Quote only the lines from the line containing "What Blender Python" to the line containing "floor as EYE + h", with both of those lines included, please, exactly as written.

--- EXCERPTED RECORDS ---

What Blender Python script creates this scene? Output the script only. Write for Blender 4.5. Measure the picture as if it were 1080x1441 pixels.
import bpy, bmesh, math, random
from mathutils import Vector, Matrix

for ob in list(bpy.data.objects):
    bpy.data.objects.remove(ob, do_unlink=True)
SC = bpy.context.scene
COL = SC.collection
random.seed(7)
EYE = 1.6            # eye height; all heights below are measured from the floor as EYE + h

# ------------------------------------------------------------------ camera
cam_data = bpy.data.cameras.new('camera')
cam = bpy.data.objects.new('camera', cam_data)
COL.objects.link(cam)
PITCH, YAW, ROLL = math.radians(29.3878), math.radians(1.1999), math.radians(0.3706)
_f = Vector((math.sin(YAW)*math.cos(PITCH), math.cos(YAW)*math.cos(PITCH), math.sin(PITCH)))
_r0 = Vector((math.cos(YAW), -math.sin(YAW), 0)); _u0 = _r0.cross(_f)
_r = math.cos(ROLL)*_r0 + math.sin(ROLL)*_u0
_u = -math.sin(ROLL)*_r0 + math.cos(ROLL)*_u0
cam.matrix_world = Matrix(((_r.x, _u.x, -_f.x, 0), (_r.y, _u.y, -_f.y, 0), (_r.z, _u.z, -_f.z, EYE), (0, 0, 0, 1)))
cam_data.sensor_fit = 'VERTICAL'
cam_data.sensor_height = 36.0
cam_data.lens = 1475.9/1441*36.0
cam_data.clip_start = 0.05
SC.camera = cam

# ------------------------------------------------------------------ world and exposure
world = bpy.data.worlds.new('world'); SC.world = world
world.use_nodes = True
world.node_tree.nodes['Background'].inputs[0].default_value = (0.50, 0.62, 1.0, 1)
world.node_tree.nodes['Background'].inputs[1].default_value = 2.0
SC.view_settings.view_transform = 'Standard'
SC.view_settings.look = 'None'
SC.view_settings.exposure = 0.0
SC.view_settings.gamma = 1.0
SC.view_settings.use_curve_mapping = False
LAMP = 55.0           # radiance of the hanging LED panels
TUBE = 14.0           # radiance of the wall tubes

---
--- EXCERPTED RECORDS ---

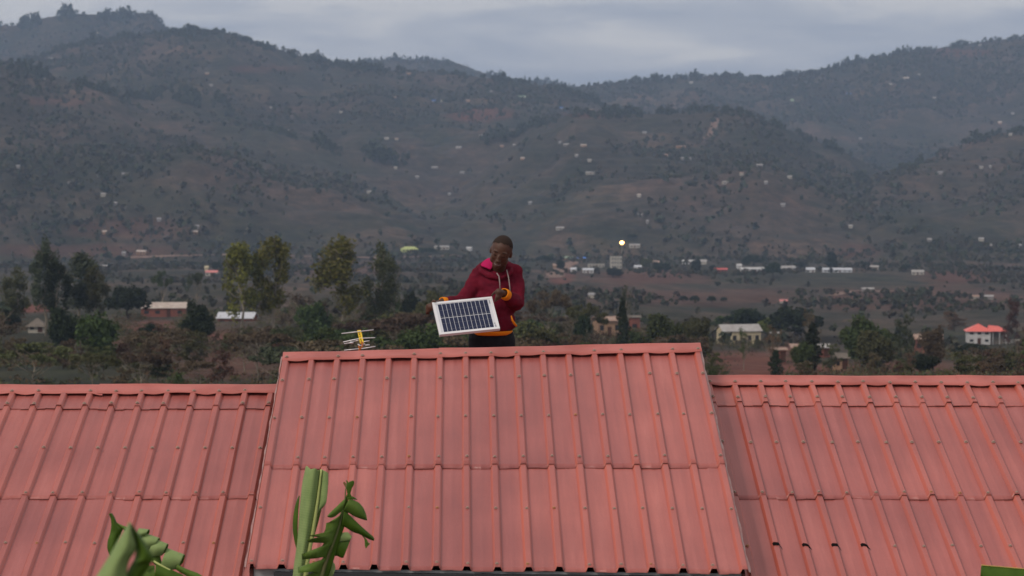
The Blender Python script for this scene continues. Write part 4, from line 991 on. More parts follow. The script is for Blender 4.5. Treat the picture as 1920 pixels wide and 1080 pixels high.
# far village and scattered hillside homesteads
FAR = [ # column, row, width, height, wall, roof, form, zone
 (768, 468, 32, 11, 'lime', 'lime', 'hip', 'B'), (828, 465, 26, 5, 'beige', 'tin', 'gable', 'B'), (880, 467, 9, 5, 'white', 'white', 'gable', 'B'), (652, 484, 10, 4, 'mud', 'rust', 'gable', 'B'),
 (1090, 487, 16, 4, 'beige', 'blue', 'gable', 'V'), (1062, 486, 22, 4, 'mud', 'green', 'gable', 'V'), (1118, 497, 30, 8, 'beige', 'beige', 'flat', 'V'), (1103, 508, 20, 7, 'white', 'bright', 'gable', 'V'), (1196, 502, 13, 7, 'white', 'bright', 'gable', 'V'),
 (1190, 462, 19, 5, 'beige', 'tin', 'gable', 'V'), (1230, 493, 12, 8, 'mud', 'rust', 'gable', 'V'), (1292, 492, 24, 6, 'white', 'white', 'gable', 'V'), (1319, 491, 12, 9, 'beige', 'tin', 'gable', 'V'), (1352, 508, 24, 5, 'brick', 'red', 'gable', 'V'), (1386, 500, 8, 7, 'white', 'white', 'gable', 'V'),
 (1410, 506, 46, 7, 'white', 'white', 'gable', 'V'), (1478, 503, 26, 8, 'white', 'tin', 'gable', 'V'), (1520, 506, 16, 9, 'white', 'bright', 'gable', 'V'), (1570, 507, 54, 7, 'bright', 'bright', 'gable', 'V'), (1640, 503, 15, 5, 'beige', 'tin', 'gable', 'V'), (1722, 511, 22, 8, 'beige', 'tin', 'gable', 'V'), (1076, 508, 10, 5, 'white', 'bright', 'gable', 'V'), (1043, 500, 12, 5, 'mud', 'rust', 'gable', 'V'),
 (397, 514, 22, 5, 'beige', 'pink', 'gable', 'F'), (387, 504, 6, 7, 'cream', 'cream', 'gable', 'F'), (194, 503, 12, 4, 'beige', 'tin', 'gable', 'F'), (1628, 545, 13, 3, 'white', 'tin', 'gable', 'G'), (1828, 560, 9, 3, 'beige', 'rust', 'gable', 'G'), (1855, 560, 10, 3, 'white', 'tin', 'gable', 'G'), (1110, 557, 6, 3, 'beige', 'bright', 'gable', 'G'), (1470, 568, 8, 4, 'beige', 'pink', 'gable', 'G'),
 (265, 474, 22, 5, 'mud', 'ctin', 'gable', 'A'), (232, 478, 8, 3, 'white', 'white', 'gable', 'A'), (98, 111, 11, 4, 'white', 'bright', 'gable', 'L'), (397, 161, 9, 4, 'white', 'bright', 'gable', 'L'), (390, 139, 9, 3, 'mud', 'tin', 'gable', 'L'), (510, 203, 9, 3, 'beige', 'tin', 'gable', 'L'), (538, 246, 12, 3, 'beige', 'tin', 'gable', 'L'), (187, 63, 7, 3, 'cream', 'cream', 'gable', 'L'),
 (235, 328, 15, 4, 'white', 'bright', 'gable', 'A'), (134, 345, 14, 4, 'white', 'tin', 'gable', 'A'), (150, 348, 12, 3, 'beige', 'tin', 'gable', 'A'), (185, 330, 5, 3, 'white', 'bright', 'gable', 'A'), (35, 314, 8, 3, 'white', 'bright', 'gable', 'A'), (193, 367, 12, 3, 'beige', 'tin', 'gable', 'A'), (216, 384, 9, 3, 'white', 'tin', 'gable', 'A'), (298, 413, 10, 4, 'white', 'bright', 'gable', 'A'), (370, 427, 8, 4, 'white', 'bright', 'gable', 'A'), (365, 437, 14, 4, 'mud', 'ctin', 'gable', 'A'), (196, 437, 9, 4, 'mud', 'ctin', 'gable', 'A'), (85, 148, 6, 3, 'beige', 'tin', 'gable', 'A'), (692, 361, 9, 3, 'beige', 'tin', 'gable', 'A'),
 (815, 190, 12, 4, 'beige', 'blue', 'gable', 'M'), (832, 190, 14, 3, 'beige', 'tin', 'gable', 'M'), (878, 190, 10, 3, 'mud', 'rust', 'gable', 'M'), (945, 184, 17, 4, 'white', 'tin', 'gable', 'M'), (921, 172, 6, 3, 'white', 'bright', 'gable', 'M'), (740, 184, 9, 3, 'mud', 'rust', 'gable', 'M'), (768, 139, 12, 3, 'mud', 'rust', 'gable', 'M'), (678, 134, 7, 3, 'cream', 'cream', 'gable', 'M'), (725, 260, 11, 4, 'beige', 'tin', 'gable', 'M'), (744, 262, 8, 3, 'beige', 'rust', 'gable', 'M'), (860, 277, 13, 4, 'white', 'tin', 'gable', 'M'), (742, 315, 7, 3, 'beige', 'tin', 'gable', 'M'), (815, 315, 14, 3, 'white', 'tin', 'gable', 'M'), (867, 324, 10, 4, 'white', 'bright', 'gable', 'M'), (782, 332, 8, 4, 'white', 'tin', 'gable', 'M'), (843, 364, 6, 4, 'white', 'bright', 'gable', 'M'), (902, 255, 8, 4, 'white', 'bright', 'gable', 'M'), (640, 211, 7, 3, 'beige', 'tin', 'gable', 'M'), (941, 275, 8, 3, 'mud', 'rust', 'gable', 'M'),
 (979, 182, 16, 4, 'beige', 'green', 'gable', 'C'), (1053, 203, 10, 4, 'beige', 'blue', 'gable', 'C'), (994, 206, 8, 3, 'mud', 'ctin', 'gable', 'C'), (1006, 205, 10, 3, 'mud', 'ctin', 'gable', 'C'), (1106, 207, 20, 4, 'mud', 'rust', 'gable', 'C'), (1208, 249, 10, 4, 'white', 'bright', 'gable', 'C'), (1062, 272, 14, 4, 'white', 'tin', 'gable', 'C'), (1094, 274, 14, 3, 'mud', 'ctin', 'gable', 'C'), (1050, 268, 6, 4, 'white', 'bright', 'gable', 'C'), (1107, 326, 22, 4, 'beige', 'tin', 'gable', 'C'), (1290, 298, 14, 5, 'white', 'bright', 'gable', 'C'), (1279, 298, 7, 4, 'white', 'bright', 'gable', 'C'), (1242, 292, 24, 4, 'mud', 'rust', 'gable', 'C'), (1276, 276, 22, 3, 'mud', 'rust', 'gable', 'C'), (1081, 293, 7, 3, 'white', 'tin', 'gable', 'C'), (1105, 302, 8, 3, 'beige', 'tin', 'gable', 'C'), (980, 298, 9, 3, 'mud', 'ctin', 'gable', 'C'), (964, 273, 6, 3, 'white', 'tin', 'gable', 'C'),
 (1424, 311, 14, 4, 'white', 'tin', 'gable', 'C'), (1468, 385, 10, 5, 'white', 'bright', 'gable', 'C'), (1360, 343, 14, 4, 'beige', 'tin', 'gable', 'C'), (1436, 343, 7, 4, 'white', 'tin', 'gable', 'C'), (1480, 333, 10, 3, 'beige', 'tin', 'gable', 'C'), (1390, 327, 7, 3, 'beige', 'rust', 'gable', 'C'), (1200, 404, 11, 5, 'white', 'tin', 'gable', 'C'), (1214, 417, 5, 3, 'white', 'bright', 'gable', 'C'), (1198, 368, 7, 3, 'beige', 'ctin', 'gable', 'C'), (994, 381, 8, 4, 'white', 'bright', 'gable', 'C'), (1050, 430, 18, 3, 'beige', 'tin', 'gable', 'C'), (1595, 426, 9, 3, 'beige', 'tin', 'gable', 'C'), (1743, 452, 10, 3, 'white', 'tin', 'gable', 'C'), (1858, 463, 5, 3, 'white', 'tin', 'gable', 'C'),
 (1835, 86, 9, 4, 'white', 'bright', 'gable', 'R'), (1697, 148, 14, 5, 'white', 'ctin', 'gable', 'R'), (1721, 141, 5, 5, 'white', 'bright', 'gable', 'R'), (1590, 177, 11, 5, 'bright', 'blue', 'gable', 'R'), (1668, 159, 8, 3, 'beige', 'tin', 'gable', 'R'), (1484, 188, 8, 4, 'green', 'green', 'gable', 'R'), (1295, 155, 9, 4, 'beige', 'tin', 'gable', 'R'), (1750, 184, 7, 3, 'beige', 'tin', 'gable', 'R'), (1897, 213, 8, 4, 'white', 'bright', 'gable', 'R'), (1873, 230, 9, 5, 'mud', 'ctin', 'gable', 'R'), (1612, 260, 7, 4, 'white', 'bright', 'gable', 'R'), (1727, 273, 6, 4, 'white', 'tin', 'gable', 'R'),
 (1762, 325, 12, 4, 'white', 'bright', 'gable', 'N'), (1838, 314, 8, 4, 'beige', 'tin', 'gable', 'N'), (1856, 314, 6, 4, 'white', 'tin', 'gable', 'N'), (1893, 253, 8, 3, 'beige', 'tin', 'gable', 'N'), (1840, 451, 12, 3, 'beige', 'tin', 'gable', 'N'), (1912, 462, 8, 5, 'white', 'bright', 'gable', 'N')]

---

● SOLUTION TO THIS PROBLEM
What Blender Python script creates this scene? Output the script only. Write for Blender 4.5. Measure the picture as if it were 1080x1441 pixels.
import bpy, bmesh, math, random
from mathutils import Vector, Matrix

for ob in list(bpy.data.objects):
    bpy.data.objects.remove(ob, do_unlink=True)
SC = bpy.context.scene
COL = SC.collection
random.seed(7)
EYE = 1.6            # eye height; all heights below are measured from the floor as EYE + h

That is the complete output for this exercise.